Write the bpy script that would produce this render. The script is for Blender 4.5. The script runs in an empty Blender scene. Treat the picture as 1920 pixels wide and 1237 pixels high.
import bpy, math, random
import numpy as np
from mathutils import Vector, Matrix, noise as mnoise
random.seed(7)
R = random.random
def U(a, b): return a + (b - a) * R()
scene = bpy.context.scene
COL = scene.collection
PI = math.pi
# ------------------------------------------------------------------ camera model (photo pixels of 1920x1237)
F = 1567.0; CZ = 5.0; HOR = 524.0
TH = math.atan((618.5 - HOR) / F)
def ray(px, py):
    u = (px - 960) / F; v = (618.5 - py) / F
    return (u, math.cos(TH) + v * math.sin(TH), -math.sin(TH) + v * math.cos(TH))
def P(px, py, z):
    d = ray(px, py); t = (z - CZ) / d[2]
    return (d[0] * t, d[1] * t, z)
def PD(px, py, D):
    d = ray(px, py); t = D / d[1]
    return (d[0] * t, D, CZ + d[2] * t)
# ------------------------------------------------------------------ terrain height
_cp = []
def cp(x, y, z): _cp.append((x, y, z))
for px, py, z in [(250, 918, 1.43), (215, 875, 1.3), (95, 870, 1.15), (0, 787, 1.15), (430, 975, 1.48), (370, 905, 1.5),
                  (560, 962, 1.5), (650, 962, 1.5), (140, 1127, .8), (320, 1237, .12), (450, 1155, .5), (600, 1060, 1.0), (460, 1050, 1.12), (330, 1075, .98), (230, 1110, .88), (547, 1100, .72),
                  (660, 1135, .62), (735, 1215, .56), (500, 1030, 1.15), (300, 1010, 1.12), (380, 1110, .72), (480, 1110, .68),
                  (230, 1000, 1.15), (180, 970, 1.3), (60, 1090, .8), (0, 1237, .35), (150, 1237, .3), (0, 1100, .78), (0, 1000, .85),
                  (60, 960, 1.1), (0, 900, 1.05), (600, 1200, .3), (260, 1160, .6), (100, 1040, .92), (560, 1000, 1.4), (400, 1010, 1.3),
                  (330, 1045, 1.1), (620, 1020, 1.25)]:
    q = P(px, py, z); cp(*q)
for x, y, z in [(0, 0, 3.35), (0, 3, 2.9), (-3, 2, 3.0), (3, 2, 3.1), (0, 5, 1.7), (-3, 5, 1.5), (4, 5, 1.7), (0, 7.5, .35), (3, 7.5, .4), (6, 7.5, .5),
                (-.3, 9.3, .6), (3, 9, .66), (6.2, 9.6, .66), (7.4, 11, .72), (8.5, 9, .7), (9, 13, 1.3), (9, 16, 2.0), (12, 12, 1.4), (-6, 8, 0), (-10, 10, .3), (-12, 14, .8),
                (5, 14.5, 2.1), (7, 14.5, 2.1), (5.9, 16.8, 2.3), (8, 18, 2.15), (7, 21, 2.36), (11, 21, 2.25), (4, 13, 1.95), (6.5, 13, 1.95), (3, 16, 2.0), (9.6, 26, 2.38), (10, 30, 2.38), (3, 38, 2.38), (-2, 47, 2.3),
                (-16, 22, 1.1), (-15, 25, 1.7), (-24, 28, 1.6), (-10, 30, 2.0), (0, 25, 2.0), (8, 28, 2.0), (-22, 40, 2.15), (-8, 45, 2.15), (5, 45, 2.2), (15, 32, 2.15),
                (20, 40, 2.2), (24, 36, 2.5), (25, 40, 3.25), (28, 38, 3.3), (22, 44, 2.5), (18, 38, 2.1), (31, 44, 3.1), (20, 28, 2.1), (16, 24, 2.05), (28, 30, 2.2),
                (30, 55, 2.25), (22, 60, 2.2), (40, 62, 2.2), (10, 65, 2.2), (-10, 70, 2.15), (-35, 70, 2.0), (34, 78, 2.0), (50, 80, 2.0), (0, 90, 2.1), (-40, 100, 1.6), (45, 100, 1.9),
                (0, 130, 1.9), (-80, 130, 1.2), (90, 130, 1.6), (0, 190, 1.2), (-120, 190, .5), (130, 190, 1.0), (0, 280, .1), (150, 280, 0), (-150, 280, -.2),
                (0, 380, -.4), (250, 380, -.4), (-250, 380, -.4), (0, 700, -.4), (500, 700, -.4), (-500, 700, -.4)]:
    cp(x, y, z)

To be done
Your task is to quote all of the data word for word.

Answer
Write the bpy script that would produce this render. The script is for Blender 4.5. The script runs in an empty Blender scene. Treat the picture as 1920 pixels wide and 1237 pixels high.
import bpy, math, random
import numpy as np
from mathutils import Vector, Matrix, noise as mnoise
random.seed(7)
R = random.random
def U(a, b): return a + (b - a) * R()
scene = bpy.context.scene
COL = scene.collection
PI = math.pi
# ------------------------------------------------------------------ camera model (photo pixels of 1920x1237)
F = 1567.0; CZ = 5.0; HOR = 524.0
TH = math.atan((618.5 - HOR) / F)
def ray(px, py):
    u = (px - 960) / F; v = (618.5 - py) / F
    return (u, math.cos(TH) + v * math.sin(TH), -math.sin(TH) + v * math.cos(TH))
def P(px, py, z):
    d = ray(px, py); t = (z - CZ) / d[2]
    return (d[0] * t, d[1] * t, z)
def PD(px, py, D):
    d = ray(px, py); t = D / d[1]
    return (d[0] * t, D, CZ + d[2] * t)
# ------------------------------------------------------------------ terrain height
_cp = []
def cp(x, y, z): _cp.append((x, y, z))
for px, py, z in [(250, 918, 1.43), (215, 875, 1.3), (95, 870, 1.15), (0, 787, 1.15), (430, 975, 1.48), (370, 905, 1.5),
                  (560, 962, 1.5), (650, 962, 1.5), (140, 1127, .8), (320, 1237, .12), (450, 1155, .5), (600, 1060, 1.0), (460, 1050, 1.12), (330, 1075, .98), (230, 1110, .88), (547, 1100, .72),
                  (660, 1135, .62), (735, 1215, .56), (500, 1030, 1.15), (300, 1010, 1.12), (380, 1110, .72), (480, 1110, .68),
                  (230, 1000, 1.15), (180, 970, 1.3), (60, 1090, .8), (0, 1237, .35), (150, 1237, .3), (0, 1100, .78), (0, 1000, .85),
                  (60, 960, 1.1), (0, 900, 1.05), (600, 1200, .3), (260, 1160, .6), (100, 1040, .92), (560, 1000, 1.4), (400, 1010, 1.3),
                  (330, 1045, 1.1), (620, 1020, 1.25)]:
    q = P(px, py, z); cp(*q)
for x, y, z in [(0, 0, 3.35), (0, 3, 2.9), (-3, 2, 3.0), (3, 2, 3.1), (0, 5, 1.7), (-3, 5, 1.5), (4, 5, 1.7), (0, 7.5, .35), (3, 7.5, .4), (6, 7.5, .5),
                (-.3, 9.3, .6), (3, 9, .66), (6.2, 9.6, .66), (7.4, 11, .72), (8.5, 9, .7), (9, 13, 1.3), (9, 16, 2.0), (12, 12, 1.4), (-6, 8, 0), (-10, 10, .3), (-12, 14, .8),
                (5, 14.5, 2.1), (7, 14.5, 2.1), (5.9, 16.8, 2.3), (8, 18, 2.15), (7, 21, 2.36), (11, 21, 2.25), (4, 13, 1.95), (6.5, 13, 1.95), (3, 16, 2.0), (9.6, 26, 2.38), (10, 30, 2.38), (3, 38, 2.38), (-2, 47, 2.3),
                (-16, 22, 1.1), (-15, 25, 1.7), (-24, 28, 1.6), (-10, 30, 2.0), (0, 25, 2.0), (8, 28, 2.0), (-22, 40, 2.15), (-8, 45, 2.15), (5, 45, 2.2), (15, 32, 2.15),
                (20, 40, 2.2), (24, 36, 2.5), (25, 40, 3.25), (28, 38, 3.3), (22, 44, 2.5), (18, 38, 2.1), (31, 44, 3.1), (20, 28, 2.1), (16, 24, 2.05), (28, 30, 2.2),
                (30, 55, 2.25), (22, 60, 2.2), (40, 62, 2.2), (10, 65, 2.2), (-10, 70, 2.15), (-35, 70, 2.0), (34, 78, 2.0), (50, 80, 2.0), (0, 90, 2.1), (-40, 100, 1.6), (45, 100, 1.9),
                (0, 130, 1.9), (-80, 130, 1.2), (90, 130, 1.6), (0, 190, 1.2), (-120, 190, .5), (130, 190, 1.0), (0, 280, .1), (150, 280, 0), (-150, 280, -.2),
                (0, 380, -.4), (250, 380, -.4), (-250, 380, -.4), (0, 700, -.4), (500, 700, -.4), (-500, 700, -.4)]:
    cp(x, y, z)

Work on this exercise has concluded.